The strength of this model is particularly evident in its remarkable voice quality and speaker similarity metrics. It consistently generates high-quality output that maintains a high degree of similarity to the target speaker's voice, attesting to its precision and reliability. Even when faced with unfamiliar speakers, the model exhibits a robust capacity for voice conversion, showcasing its adaptability and resilience.
Given its robust performance, the model presents wide-ranging applications in real-world settings where high-quality voice conversion is demanded. Its potential impact extends across sectors from telecommunication and entertainment to accessibility services, setting new benchmarks in the field of voice conversion. The success of this research further underscores the relevance and promise of deploying advanced technologies like HuBERT in the ongoing evolution of voice conversion systems.
However, despite the significant strides made in performance and quality, one of the current limitations of the model is its substantial computational weight, largely attributed to the inclusion of the HuBERT module. While this aspect contributes significantly to the model's performance, it also necessitates extensive computational resources, thereby limiting its immediate deployment on devices with modest computational capabilities.
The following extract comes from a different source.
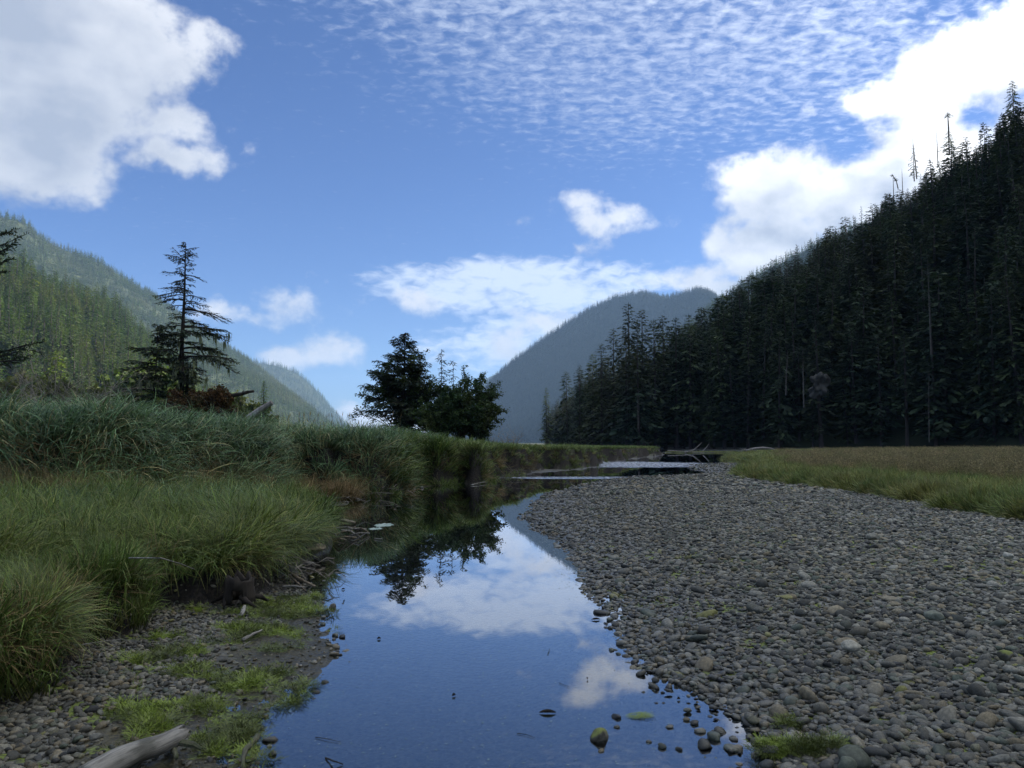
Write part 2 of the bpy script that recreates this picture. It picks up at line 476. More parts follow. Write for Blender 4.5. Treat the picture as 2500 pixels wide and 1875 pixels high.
# ------------------------------------------------------------------ plan of the river
SL_px = [(600, 1875), (625, 1800), (640, 1760), (700, 1690), (760, 1650), (805, 1605), (808, 1580), (795, 1530), (770, 1480), (752, 1440),
         (735, 1400), (722, 1340), (760, 1312), (782, 1290), (778, 1256), (772, 1240), (806, 1238), (850, 1228), (926, 1208), (980, 1197),
         (1075, 1183), (1136, 1178), (1233, 1158), (1320, 1154), (1378, 1150), (1425, 1145), (1465, 1138), (1475, 1128), (1540, 1120), (1600, 1114), (1612, 1108)]
SR_px = [(1910, 1875), (1882, 1832), (1870, 1802), (1852, 1761), (1776, 1732), (1717, 1697), (1664, 1667), (1588, 1626), (1553, 1585), (1529, 1515),
         (1488, 1467), (1435, 1397), (1415, 1355), (1368, 1322), (1317, 1294), (1292, 1265), (1295, 1239), (1331, 1214), (1407, 1190), (1469, 1172),
         (1570, 1163), (1679, 1160), (1729, 1154), (1679, 1142), (1690, 1134), (1787, 1130), (1769, 1120), (1762, 1113), (1850, 1106)]
SL = [(-0.9, -40), (-1.0, -3), (-1.25, 2.5)] + [G(*p) for p in SL_px] + [(8, 150), (-4, 210), (-14, 300), (-18, 460), (-10, 700)]
SR = [(2.2, -40), (1.6, -3), (1.35, 2.5)] + [G(*p) for p in SR_px] + [(47, 138), (44, 152), (36, 168), (30, 200), (22, 300), (14, 460), (20, 700)]
WPOLY = SL + SR[::-1]
LT = [(-2.6, 2.2), (-3.1, 3.4)] + [G(px, py, 0.16) for px, py in [(-60, 1700), (50, 1668), (135, 1632), (195, 1578), (256, 1525), (317, 1513), (338, 1456), (390, 1448), (488, 1443), (560, 1436), (615, 1423), (660, 1400), (708, 1374), (722, 1350), (800, 1316), (814, 1299)]] + \
     [G(px, py, 0.55) for px, py in [(800, 1240), (740, 1212), (700, 1195)]] + [(-12, 20), (-30, 30), (-60, 30), (-60, -20), (-12, -10)]
TU = [((px - 1250) / F * Y_, Y_) for px, Y_ in [(-500, 12.6), (-250, 12.2), (0, 12.4), (90, 12.0), (183, 12.1), (260, 12.9), (325, 13.4), (430, 15.0), (529, 16.6), (600, 18.0), (650, 19.3), (700, 21.2)]] + \
     [G(px, py, 0.15) for px, py in [(735, 1205), (800, 1207), (853, 1200), (926, 1201), (976, 1192), (989, 1177), (1040, 1172), (1075, 1176), (1122, 1166), (1160, 1170), (1233, 1153), (1290, 1150), (1320, 1140), (1378, 1141), (1430, 1135), (1465, 1122), (1500, 1121), (1540, 1116), (1600, 1110), (1610, 1106)]] + \
     [(6, 148), (-6, 210), (-16, 300), (-20, 460), (-12, 700), (-2500, 700), (-2500, 0), (-40, 4)]
MD = [G(px, py, 0.2) for px, py in [(2900, 1320), (2700, 1290), (2500, 1262), (2390, 1250), (2260, 1222), (2150, 1206), (2034, 1188), (1960, 1180), (1900, 1174), (1841, 1163), (1794, 1155), (1806, 1143), (1860, 1134), (1800, 1127), (1776, 1119), (1768, 1113), (1852, 1106)]] + \
     [(48, 138), (300, 160), (300, 5)]
ISL = G(1712, 1105)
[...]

Future work will focus on refining and optimizing the model, particularly the HuBERT component, to reduce its computational demands without compromising the quality and effectiveness of voice conversion. In this regard, attention mechanisms could be explored within HuBERT for qualitative changes in the outcome. Introducing residual forward paths may potentially enhance the numeric flow of the model. Further, for model optimization, especially concerning weight adjustments and calculation speed, the convolution mechanics could be modified to utilize separable, depth-wise convolution. Continued efforts in this vein would lead to a more accessible and widely deployable voice conversion model, bringing the benefits of advanced voice conversion technology to a larger audience.